● **COLLECTED MATERIAL**:
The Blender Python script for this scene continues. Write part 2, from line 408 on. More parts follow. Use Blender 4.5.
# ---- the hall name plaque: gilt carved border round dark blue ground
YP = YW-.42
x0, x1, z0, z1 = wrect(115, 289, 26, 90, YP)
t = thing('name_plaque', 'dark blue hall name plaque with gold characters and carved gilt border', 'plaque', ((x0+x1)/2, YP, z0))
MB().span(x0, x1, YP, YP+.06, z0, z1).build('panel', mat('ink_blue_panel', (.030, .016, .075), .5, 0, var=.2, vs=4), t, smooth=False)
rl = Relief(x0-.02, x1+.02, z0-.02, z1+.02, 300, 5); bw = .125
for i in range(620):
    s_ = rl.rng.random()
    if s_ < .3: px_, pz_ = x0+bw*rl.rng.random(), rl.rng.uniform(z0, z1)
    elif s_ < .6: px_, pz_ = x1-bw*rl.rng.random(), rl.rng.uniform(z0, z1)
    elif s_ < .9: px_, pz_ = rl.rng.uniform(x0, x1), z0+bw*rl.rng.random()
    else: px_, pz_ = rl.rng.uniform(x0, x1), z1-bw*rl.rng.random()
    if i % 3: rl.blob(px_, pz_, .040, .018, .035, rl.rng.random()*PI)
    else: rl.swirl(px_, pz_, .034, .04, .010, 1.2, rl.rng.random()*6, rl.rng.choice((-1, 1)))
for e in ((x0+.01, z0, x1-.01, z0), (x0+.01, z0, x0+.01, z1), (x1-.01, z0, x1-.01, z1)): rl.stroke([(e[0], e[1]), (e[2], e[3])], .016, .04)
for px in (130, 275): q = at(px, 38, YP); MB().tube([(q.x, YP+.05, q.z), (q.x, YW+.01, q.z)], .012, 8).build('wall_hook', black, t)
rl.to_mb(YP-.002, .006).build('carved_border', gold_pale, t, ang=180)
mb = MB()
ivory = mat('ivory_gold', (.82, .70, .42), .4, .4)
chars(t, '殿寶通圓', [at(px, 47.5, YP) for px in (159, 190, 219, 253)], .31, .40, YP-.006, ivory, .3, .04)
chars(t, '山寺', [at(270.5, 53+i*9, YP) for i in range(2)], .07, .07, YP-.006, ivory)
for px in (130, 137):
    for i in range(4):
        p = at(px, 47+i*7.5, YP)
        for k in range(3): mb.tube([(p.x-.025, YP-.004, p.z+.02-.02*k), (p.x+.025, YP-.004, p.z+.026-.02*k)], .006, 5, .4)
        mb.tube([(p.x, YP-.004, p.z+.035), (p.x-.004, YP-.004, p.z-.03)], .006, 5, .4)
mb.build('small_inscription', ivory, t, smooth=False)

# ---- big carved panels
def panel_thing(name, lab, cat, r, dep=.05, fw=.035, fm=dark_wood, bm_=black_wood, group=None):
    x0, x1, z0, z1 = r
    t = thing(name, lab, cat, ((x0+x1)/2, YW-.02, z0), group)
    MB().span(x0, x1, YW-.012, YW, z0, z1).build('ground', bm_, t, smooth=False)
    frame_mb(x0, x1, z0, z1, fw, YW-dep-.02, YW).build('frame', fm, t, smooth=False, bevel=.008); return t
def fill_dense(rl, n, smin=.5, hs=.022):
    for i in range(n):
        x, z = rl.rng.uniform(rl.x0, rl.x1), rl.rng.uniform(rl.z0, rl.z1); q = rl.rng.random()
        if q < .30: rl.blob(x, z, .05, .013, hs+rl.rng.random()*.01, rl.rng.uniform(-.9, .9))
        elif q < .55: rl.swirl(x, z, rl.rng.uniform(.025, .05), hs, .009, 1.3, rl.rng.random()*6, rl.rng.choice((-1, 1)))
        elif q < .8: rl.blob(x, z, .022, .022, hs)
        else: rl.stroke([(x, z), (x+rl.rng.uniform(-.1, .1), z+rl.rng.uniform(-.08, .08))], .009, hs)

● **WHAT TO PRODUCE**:
Word for word, write out the data.

● **WRITTEN ANSWER**:
The Blender Python script for this scene continues. Write part 2, from line 408 on. More parts follow. Use Blender 4.5.
# ---- the hall name plaque: gilt carved border round dark blue ground
YP = YW-.42
x0, x1, z0, z1 = wrect(115, 289, 26, 90, YP)
t = thing('name_plaque', 'dark blue hall name plaque with gold characters and carved gilt border', 'plaque', ((x0+x1)/2, YP, z0))
MB().span(x0, x1, YP, YP+.06, z0, z1).build('panel', mat('ink_blue_panel', (.030, .016, .075), .5, 0, var=.2, vs=4), t, smooth=False)
rl = Relief(x0-.02, x1+.02, z0-.02, z1+.02, 300, 5); bw = .125
for i in range(620):
    s_ = rl.rng.random()
    if s_ < .3: px_, pz_ = x0+bw*rl.rng.random(), rl.rng.uniform(z0, z1)
    elif s_ < .6: px_, pz_ = x1-bw*rl.rng.random(), rl.rng.uniform(z0, z1)
    elif s_ < .9: px_, pz_ = rl.rng.uniform(x0, x1), z0+bw*rl.rng.random()
    else: px_, pz_ = rl.rng.uniform(x0, x1), z1-bw*rl.rng.random()
    if i % 3: rl.blob(px_, pz_, .040, .018, .035, rl.rng.random()*PI)
    else: rl.swirl(px_, pz_, .034, .04, .010, 1.2, rl.rng.random()*6, rl.rng.choice((-1, 1)))
for e in ((x0+.01, z0, x1-.01, z0), (x0+.01, z0, x0+.01, z1), (x1-.01, z0, x1-.01, z1)): rl.stroke([(e[0], e[1]), (e[2], e[3])], .016, .04)
for px in (130, 275): q = at(px, 38, YP); MB().tube([(q.x, YP+.05, q.z), (q.x, YW+.01, q.z)], .012, 8).build('wall_hook', black, t)
rl.to_mb(YP-.002, .006).build('carved_border', gold_pale, t, ang=180)
mb = MB()
ivory = mat('ivory_gold', (.82, .70, .42), .4, .4)
chars(t, '殿寶通圓', [at(px, 47.5, YP) for px in (159, 190, 219, 253)], .31, .40, YP-.006, ivory, .3, .04)
chars(t, '山寺', [at(270.5, 53+i*9, YP) for i in range(2)], .07, .07, YP-.006, ivory)
for px in (130, 137):
    for i in range(4):
        p = at(px, 47+i*7.5, YP)
        for k in range(3): mb.tube([(p.x-.025, YP-.004, p.z+.02-.02*k), (p.x+.025, YP-.004, p.z+.026-.02*k)], .006, 5, .4)
        mb.tube([(p.x, YP-.004, p.z+.035), (p.x-.004, YP-.004, p.z-.03)], .006, 5, .4)
mb.build('small_inscription', ivory, t, smooth=False)

# ---- big carved panels
def panel_thing(name, lab, cat, r, dep=.05, fw=.035, fm=dark_wood, bm_=black_wood, group=None):
    x0, x1, z0, z1 = r
    t = thing(name, lab, cat, ((x0+x1)/2, YW-.02, z0), group)
    MB().span(x0, x1, YW-.012, YW, z0, z1).build('ground', bm_, t, smooth=False)
    frame_mb(x0, x1, z0, z1, fw, YW-dep-.02, YW).build('frame', fm, t, smooth=False, bevel=.008); return t
def fill_dense(rl, n, smin=.5, hs=.022):
    for i in range(n):
        x, z = rl.rng.uniform(rl.x0, rl.x1), rl.rng.uniform(rl.z0, rl.z1); q = rl.rng.random()
        if q < .30: rl.blob(x, z, .05, .013, hs+rl.rng.random()*.01, rl.rng.uniform(-.9, .9))
        elif q < .55: rl.swirl(x, z, rl.rng.uniform(.025, .05), hs, .009, 1.3, rl.rng.random()*6, rl.rng.choice((-1, 1)))
        elif q < .8: rl.blob(x, z, .022, .022, hs)
        else: rl.stroke([(x, z), (x+rl.rng.uniform(-.1, .1), z+rl.rng.uniform(-.08, .08))], .009, hs)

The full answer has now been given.